Economics Professor Ozkan Eren has received a $244,721 grant from the Laura and John Arnold Foundation. The two-year grant will be used to study the long-term effects of juvenile incarceration and its spillover effects on family members.
Eren’s research will involve two components. In the first, he will investigate the relationships among juvenile incarceration, educational outcomes, adult criminal involvement, and labor market outcomes. In the second, his study will focus on fertility, adult health, and health care utilization and birth outcomes.
In his grant application, Eren pointed to the lack of scholarship concerning juvenile incarceration’s impacts.
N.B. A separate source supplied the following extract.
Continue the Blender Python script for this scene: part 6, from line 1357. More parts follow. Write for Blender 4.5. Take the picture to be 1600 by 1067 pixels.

He alluded to an incarceration rate of 110 per 100,000 youth aged 10 to 17.
The study will be conducted in South Carolina and will include more than 20,000 juvenile case files from 2002-2012. “South Carolina is fairly representative of the U.S. overall in terms of the prevalence of juvenile arrests and prosecutions and thus the results may generalize nationwide,” Eren said.
Orgul Ozturk from the University of South Carolina and Randi Hjalmarsson from the University of Gothenburg will join Eren — who is the principal investigator — on executing the research.
The Laura and John Arnold Foundation, also operating as Arnold Ventures, was founded in 2008 by Laura and John Arnold with the goal of improving the lives of all Americans through policy solutions “that maximize opportunity and minimize injustice,” according to the foundation’s website.